Kévin Diter estudió las representaciones del amor en niños y niñas de 6 a 10 años y encontró que desde muy temprano aprenden que el amor es una “cosa de niñas”. Si un niño se interesa por el amor, se arriesga a que lo traten de “nenita”, “bebé” o “mariquita”. Esto lo leí en el último libro de Mona Chollet: Réinventer l’amour: comment le patriarcat sabote les relations hétérosexuelles (Reinventar el amor: cómo el patriarcado sabotea las relaciones heterosexuales). Los análisis de la dependencia de las mujeres y de los mandatos de la belleza hegemónica, elaborados en sus obras precedentes (Brujas, Belleza Fatal y Chez Soi), son fundamentales para desarrollar esta crítica al amor patriarcal y para hacerlo de una manera tan contundente. Chollet logra desenredar los delgados hilos que nos sujetan a un reino que muchas queremos conquistar, pero que, sin cambios, será siempre nuestra ruina: las relaciones sexoafectivas entre hombres y mujeres. El libro está lleno de referencias que esclarecen, y aquí voy a detenerme en un argumento que es particularmente revelador:
La idea de que el amor es una “cosa de niñas” hace que los niños, dentro de su socialización generizada, pongan en riesgo la imagen que tienen de ellos mismos como varones al mostrarse amorosos. El amor, esa “cosa de niñas”, amenaza el valor más importante de su masculinidad: la posición de dominación. Los niños que aprenden que el amor es “cosa de niñas” lo relegan a posiciones poco privilegiadas dentro de su escala de valores. Las niñas que aprenden que el amor es su propósito y su medio de realización, lo ubican, en cambio, en el primer renglón de sus prioridades. En las relaciones heterosexuales este encuentro desigual favorece conductas explícitamente violentas, como la dependencia económica y las agresiones conyugales. También normaliza la idea de que las mujeres y las relaciones amorosas que se entablan con nosotras son recursos que se agotan, se reemplazan y que siempre estarán disponibles. Una visión extractivista del amor que choca con las visiones redistributivas que muchos hombres “progresistas” defienden a viva voz, pero que son incapaces de llevar a la práctica en sus relaciones afectivas. En ese fallo de origen, en el contraste entre la sobrevaloración del amor por parte de las mujeres y su menosprecio por parte de los hombres, encontré elementos importantes para releer mis historias de amor (y para pensar en las que quiero escribir).

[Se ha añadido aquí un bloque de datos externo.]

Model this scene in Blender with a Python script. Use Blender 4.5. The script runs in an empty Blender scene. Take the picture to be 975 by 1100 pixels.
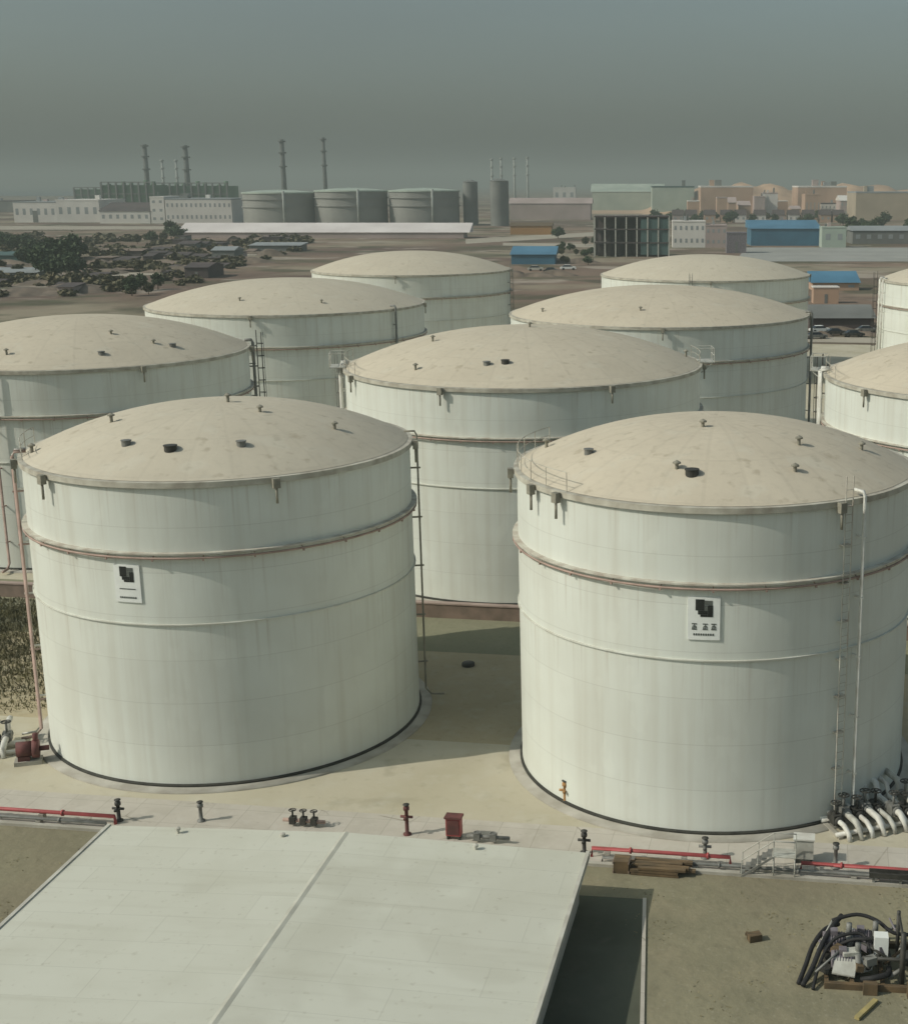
import bpy, math, random
from mathutils import Vector, Matrix
random.seed(7)
PI = math.pi
sc = bpy.context.scene
COL = sc.collection

# ------------------------------------------------------------------ camera numbers (surveyed from the photograph)
F, P, CX, CY, CH = 1461.8, .237, 677., 550., 30.95
def ground_at(px, py, z=0.0):
    a = (px-CX)/F; b = -(py-CY)/F
    c, s = math.cos(P), math.sin(P)
    r = (a, c+b*s, -s+b*c)
    t = (z-CH)/r[2]
    return Vector((r[0]*t, r[1]*t, z))
def metres_per_px(y):
    return (y*math.cos(P)+CH*math.sin(P))/F

# ------------------------------------------------------------------ materials
def new_mat(name):
    m = bpy.data.materials.new(name); m.use_nodes = True
    nt = m.node_tree
    return m, nt, nt.nodes['Principled BSDF']
def N(nt, t, **kw):
    n = nt.nodes.new(t)
    for k, v in kw.items():
        setattr(n, k, v)
    return n
def rgb(c): return (c[0], c[1], c[2], 1)
def mat(name, c1, c2=None, scale=1.0, stretch=(1, 1, 1), rough=.75, bump=0., metal=0., detail=5, lo=.35, hi=.65, coord='Object', spec=.4):
    m, nt, b = new_mat(name)
    b.inputs['Roughness'].default_value = rough
    b.inputs['Metallic'].default_value = metal
    b.inputs['Specular IOR Level'].default_value = spec
    if c2 is None: c2 = tuple(x*.82 for x in c1)
    tc = N(nt, 'ShaderNodeTexCoord'); mp = N(nt, 'ShaderNodeMapping')
    mp.inputs['Scale'].default_value = stretch
    nt.links.new(tc.outputs[coord], mp.inputs[0])
    no = N(nt, 'ShaderNodeTexNoise'); no.inputs['Scale'].default_value = scale; no.inputs['Detail'].default_value = detail
    nt.links.new(mp.outputs[0], no.inputs['Vector'])
    cr = N(nt, 'ShaderNodeValToRGB')
    cr.color_ramp.elements[0].position = lo; cr.color_ramp.elements[0].color = rgb(c2)
    cr.color_ramp.elements[1].position = hi; cr.color_ramp.elements[1].color = rgb(c1)
    nt.links.new(no.outputs['Fac'], cr.inputs[0]); nt.links.new(cr.outputs[0], b.inputs['Base Color'])
    if bump:
        bp = N(nt, 'ShaderNodeBump'); bp.inputs['Strength'].default_value = bump; bp.inputs['Distance'].default_value = .05
        nt.links.new(no.outputs['Fac'], bp.inputs['Height']); nt.links.new(bp.outputs[0], b.inputs['Normal'])
    return m
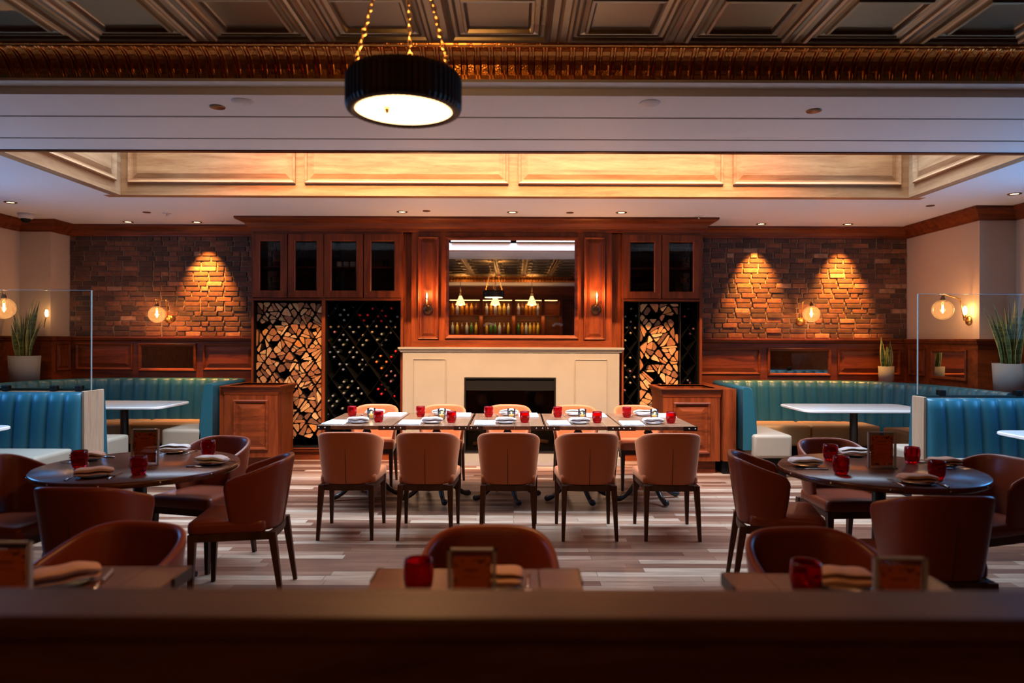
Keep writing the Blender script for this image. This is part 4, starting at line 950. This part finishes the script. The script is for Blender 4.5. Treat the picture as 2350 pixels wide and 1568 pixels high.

El mayor o menor valor que concedemos al amor no es la consecuencia de una programación biológica, es el resultado de una construcción social y de las dinámicas económicas que esta moldea. El código con el que se instala en nosotras la idea del amor está diseñado para que funcione en un sistema específico, el patriarcal-capitalista, que se fundamenta en la posición de dominación de los hombres respecto de las mujeres. Entonces si las reivindicaciones de igualdad en la esfera pública exigen el reconocimiento de nuestras capacidades para ocupar los espacios de poder, que tradicionalmente han sido reservados para los hombres, las reivindicaciones de igualdad en la esfera privada, específicamente en las relaciones amorosas heterosexuales, exigen que cuestionemos el lugar que le hemos otorgado al amor. No para menospreciarlo, como lo dicta la norma masculina, sino para reclamarlo como un valor que debe ocupar, legítimamente, un lugar central en las vidas de hombres y mujeres.
Asumir que el amor no es “cosa de niñas” y, por el contrario, reconocer que es una emoción fundamental para relacionarnos de manera significativa y solidaria con las demás personas, es necesario para dejar de sabotear nuestras relaciones (y para hacer caer al patriarcado). Y no, no hay que volver a nacer, basta con reconocerse vulnerable. Hasta entonces la distancia emocional será el resguardo de los hombres que le temen al amor, pero sobre todo, de los que le temen a la igualdad.